Abysmal rebounding, outboarded, 51-36, and miserable shooting 19 of 71, unraveled Arkansas against Mizzou, but the Razorbacks only committed nine turnovers to Mizzou’s 21 and were 23 of 34 on free throws in the 81-68 loss they never led.

Wednesday the Razorbacks, led, 40-33 at half, and for the game outrebounded Tennessee, 37-26, shot 29 of 55 from the field but committed 20 turnovers to Tennessee’s five. And while 8 of 10 from the free throw line, that was dwarfed by Tennessee’s 20 of 26.

Outscored 19-4 for points off turnovers and 20-8 on free throws, proved too much, Musselman said even as the Hogs came so close.

Arkansas only trailed 71-69 when a Jackson three rimmed out and Connor Vanover’s follow didn’t fall with with 1:01 after a Jalen Tate steal.

Tate’s trey with 24 seconds left brought Arkansas to within one, 75-74.

Arkansas forced Tennessee taking two timeouts trying to inbound, but eventually had to foul. Vols Santiago Vescovi and Josiah-Jordan James made 4 of 4 unanswered free throws sealing Arkansas’ fate.

Jackson, the 6-10 touted grad transfer forward via UConn and the University of New Mexico previously not living up to his billing in increasingly limited opportunities, got his big chance off the bench joining 6-10 debut starting freshman forward Jaylin Williams replacing injury idled for several weeks starting forward Justin Smith.

Former Fort Smith Northside star Williams responded hitting 3 of 3 shots in 13 minutes.

Jackson starred, nearly double-doubling with 14 points and nine rebounds supplementing sixth-man guard JD Notae’s game-leading 19 points while Tate scored 15 with six assists, but also six turnovers, and Vanover scored 12 with seven boards.

Jackson hit 3 of 6 treys and appeared so close for that fourth one until rimming out at the last.

“We played hard and gave ourselves a chance to win,” Musselman said. “A shot didn’t go down and we ended up in the lost column.

I thought Vance gave us a huge lift both offensively and on the backboard.

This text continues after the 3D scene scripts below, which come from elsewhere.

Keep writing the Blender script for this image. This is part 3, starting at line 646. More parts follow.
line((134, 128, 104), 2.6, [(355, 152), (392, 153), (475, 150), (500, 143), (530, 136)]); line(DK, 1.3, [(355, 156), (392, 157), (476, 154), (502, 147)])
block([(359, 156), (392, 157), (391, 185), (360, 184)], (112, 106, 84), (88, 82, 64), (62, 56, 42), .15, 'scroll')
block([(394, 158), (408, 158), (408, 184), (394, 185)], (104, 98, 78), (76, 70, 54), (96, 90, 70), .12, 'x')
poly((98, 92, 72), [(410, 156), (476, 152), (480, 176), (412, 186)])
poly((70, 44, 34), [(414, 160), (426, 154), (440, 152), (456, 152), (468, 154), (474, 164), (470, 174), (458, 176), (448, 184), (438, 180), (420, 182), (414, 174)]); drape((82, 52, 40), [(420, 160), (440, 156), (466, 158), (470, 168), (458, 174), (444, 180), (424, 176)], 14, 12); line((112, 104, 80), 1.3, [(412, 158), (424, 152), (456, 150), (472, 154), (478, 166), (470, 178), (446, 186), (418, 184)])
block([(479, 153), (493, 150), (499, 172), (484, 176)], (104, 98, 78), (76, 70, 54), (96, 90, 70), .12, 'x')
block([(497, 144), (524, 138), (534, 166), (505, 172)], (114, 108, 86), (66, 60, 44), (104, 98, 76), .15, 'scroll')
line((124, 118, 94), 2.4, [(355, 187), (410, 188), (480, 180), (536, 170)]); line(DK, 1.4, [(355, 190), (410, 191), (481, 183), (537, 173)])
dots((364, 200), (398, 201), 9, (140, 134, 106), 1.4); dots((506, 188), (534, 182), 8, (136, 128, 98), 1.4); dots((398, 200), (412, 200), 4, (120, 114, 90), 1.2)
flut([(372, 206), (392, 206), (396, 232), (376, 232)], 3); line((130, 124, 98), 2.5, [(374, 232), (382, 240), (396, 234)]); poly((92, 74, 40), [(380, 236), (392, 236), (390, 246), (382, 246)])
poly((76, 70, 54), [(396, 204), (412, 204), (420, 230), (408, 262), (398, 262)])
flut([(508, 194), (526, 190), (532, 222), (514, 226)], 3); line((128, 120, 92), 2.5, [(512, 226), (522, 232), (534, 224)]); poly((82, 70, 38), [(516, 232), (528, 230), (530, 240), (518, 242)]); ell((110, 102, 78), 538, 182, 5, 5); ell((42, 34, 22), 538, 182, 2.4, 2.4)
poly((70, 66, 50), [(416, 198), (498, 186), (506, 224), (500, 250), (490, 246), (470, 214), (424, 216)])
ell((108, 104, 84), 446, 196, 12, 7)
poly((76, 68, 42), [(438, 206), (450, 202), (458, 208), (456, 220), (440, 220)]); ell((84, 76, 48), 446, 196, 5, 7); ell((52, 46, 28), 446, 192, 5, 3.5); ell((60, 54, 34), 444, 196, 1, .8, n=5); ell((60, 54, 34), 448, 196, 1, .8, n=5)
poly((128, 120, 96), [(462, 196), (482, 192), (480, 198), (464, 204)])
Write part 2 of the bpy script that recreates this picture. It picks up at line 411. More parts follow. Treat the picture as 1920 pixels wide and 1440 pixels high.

I thought Vance had a great look and was trying to get it out ad then Connor had the ball on an offensive rebound. We played hard but we didn’t win. The turnovers and Tennessee’s free throws attempted in the second half, that was the difference in the ballgame.”

Jackson said his last three seemed destined to score.

“Man, it felt good,” Jackson said. “I probably should have stayed in it a little bit. I kind of leaned back because I thought it was good. It just rolled out on me. But it's not going to stop me from shooting. I'm going to keep shooting.”

He looks forward to playing Georgia.

“All I needed was just the opportunity, and it's up from here,” Jackson said.

Other than Tate’s turnovers, Musselman praised his point guard and combo guard Notae and Vanover, too, up against Tennessee esteemed senior center John Fulkerson, 16 points, eight rebounds and three blocked shots.

Apparently motivated by not starting for the first time this season, Victor Bailey, Tennessee’s transfer guard via Oregon, and James led the Vols scoring 17 points each while usual sixth-man Keon Johnson scored 14 as a starter.

Tennessee led only once in the first half that Arkansas led, 40-33.

The Razorbacks closed the half with Vanover blocking Jadon Springer’s shot on one end with five seconds left and Notate driving to the other end for a buzzer-beating layup.

The Razorbacks dominated the first-half boards, 23-10 yet were outscored 10-0 off turnovers committing 11 first-half miscues to Tennessee’s two.

Tennessee improved on the second-half boards while Arkansas continued turning it over against the Vols’ renowned sticky defense.

Was it more on Arkansas mistakes or just good Tennessee defense?

“I think both,” Musselman said. “Obviously it’s been well documented that they lead the nation in a lot of defensive categories. I was really, really happy with our field goal percentage, with our shot selection. That’s was addressed on how poorly we were offensively against Missouri. So I think we took a step forward.”

Except where he wanted it most.

“Razorback fans don’t want to hear that,” Musselman said. “Obviously we lost the game. So we’ve got to just keep getting better.”